Nos llevamos unos magníficos ejemplares de aristeus antennatus al restaurante de Moha, sobre la Pedrera. Desde allí se domina todo el puerto con la vista. Nos recibe con un cóctel, una versión refrescante y viciosa del Mulsum romano, semejante a un pisco sour peruano, pero a base del vermut blanco más local.

Ha hecho los deberes: ya tiene preparados los componentes del plato de gamba roja de Tarragona que incluye en su menú Olivus, un recorrido entre la cocina tarraconense de raíz catalana, el recetario latino de Apicio, que consulta con asiduidad y moderniza, y los toques inevitables de su cultura norteafricana de origen, como el limón encurtido marroquí o el ras-el-hanut.

«Olivus era un barco de la Tarraco Imperial que mercadeaba con alimentos en el Mare Nostrum occidental, de Roma a Mauritania». Qué mejor para denominar esta apuesta de fusión única entre espacio y tiempo. Como sin buen branding hoy no vas a ningún sitio, propongo la etiqueta Alta Cocina Romana (no hecha en Roma, sino en Tarragona) para designar su cocina singular. Si hace fortuna, ya pediré royalties.

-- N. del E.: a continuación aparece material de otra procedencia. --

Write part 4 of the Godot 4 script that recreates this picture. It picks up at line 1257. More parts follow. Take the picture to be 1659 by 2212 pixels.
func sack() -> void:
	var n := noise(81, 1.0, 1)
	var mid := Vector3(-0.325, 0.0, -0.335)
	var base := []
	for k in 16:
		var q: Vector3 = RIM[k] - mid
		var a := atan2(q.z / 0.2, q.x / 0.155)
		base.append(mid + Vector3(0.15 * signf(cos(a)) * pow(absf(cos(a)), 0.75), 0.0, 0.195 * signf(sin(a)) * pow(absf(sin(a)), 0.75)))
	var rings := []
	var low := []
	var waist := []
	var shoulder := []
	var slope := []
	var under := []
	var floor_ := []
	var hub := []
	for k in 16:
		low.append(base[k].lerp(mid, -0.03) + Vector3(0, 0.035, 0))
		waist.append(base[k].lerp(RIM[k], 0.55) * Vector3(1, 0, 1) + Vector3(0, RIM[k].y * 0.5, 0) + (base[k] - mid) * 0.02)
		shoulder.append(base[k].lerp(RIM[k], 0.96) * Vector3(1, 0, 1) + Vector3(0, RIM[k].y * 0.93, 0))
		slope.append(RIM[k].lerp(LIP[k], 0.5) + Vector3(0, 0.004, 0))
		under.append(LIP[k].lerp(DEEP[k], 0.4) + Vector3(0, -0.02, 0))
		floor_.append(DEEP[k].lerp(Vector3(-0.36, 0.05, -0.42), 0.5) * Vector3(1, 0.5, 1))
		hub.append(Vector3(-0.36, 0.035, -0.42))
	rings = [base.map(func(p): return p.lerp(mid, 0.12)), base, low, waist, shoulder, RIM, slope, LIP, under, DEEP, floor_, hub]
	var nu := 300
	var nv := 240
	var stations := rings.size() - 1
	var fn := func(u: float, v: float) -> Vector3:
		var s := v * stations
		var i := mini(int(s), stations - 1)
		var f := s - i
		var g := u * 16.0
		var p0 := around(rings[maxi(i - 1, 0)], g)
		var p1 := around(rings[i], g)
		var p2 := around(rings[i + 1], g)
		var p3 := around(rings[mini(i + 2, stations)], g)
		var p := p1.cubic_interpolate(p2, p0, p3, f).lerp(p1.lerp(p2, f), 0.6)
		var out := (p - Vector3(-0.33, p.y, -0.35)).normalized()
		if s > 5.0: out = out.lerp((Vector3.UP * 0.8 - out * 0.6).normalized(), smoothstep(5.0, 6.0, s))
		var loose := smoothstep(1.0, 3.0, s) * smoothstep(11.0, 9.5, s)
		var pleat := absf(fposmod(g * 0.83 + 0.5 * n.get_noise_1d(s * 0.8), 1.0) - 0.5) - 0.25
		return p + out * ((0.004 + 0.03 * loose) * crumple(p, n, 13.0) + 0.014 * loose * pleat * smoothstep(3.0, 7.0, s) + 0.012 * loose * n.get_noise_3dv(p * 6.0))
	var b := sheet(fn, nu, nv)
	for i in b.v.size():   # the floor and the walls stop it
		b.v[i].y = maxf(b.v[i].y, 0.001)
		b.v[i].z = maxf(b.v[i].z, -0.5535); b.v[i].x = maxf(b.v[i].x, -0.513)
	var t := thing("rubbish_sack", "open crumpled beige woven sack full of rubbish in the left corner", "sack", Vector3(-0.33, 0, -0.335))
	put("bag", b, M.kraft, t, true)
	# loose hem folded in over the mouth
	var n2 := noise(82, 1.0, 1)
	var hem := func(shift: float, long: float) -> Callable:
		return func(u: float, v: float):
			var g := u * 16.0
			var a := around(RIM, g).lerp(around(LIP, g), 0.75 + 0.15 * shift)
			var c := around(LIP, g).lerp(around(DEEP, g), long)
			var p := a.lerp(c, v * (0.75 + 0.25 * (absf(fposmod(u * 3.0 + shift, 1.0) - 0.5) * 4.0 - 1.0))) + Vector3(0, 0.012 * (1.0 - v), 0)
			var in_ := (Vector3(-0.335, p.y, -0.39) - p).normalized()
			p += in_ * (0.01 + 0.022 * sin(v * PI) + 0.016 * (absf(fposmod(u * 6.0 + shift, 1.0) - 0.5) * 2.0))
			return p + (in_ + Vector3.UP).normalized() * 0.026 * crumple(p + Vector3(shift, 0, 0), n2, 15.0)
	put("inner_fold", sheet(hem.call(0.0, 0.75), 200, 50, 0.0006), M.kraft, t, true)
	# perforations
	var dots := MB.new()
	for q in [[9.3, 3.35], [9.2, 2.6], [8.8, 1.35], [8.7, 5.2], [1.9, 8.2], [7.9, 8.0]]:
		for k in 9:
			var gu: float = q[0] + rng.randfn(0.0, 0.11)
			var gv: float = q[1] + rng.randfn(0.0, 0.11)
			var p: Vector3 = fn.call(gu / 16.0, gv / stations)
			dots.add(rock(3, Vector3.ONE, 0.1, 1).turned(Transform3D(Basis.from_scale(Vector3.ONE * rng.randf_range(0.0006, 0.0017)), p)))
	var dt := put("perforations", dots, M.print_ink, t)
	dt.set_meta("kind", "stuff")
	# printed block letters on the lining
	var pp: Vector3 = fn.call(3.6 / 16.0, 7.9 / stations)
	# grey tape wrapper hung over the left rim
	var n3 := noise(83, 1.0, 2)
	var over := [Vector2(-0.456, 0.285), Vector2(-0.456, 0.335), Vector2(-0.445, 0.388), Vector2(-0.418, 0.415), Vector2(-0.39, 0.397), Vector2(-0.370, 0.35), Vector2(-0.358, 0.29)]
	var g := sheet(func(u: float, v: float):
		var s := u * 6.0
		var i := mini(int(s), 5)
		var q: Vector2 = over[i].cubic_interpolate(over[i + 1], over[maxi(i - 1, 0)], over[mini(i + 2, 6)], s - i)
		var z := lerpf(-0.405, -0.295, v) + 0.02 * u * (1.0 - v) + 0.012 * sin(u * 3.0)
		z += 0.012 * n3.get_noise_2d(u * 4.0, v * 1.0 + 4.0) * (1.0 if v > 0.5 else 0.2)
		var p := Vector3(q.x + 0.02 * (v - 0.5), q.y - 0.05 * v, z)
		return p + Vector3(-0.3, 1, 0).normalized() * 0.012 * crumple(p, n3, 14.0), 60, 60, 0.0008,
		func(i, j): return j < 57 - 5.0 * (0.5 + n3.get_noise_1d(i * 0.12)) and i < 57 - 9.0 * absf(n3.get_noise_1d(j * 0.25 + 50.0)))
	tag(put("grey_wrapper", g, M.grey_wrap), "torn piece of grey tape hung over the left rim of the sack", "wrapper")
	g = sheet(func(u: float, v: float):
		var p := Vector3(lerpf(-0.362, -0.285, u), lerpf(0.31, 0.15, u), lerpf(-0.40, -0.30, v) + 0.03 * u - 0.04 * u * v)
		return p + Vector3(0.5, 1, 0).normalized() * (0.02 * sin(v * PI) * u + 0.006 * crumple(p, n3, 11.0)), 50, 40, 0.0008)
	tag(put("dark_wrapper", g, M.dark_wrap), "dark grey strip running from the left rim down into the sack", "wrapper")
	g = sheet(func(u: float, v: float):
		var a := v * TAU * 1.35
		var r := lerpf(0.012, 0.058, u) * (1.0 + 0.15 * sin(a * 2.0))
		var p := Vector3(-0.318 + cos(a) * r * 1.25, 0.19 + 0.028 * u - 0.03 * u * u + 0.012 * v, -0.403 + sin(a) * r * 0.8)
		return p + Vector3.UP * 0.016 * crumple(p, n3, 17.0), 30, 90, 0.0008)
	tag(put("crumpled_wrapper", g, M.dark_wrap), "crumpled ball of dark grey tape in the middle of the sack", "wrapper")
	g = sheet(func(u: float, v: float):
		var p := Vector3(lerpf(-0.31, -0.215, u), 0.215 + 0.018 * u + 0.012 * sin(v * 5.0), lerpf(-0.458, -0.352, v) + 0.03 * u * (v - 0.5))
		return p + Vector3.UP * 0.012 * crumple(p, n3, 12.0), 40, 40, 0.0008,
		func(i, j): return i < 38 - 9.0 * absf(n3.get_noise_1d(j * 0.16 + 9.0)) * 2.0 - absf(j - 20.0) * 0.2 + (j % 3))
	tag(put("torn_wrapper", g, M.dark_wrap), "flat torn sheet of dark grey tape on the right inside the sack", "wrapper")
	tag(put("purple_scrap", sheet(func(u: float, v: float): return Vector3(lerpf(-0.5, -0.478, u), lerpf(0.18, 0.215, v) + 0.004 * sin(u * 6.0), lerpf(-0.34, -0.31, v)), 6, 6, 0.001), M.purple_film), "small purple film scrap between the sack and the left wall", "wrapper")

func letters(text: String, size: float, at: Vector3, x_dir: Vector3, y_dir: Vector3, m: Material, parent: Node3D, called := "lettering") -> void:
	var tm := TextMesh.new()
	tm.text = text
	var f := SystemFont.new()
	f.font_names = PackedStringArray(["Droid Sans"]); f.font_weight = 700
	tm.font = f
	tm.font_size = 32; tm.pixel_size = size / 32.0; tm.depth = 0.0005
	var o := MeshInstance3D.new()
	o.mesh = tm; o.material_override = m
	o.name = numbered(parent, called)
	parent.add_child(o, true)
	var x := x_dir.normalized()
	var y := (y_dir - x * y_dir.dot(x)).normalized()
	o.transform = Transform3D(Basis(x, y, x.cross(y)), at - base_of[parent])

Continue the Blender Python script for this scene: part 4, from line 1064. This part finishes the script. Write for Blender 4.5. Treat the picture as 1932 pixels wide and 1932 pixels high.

Moha deconstruye un romesquet de gambas sobre una sección de columna romana. Tenemos una airosa espuma de patata. Un pan de cebolla. Actúan unos puntos sutiles de mayonesa de perejil. Ha calentado en un cazo una crema de romesco con la potencia de la cabeza de la gamba incorporada. La cola de la bestia yace en forma de trocitos crudos, apenas templados bajo las lámparas de infrarrojos. Coronan las antenas de la gamba, liofilizadas y sabrosísimas, y unos brotes de nabo. El resultado es de una delicadeza total —alguien objetaría que demasiada— que se come en avariciosas cucharadas.

«Estamos en Tarragona. Somos un puerto. En casi todos los platos que hago interviene el pescado. Y la gamba de aquí no puede faltar, por calidad y por convicción», reivindica Moha Quach.

La visita a El Terrat es más que recomendable, aunque hay otras maneras cotidianas de defender la propia gamba. Debería ser una responsabilidad cívica y patriótica frecuentar nuestros mercados, preguntar por el origen de la pesca y, de vez en cuando, dejar ir los más bajos instintos y permitirse el lujo asumible de chupar una buena gamba de Tarragona. Ganaríamos todos: los que la capturan, los que la cocinan y los que la acabamos disfrutando. No me sean rancios y viva la gamba.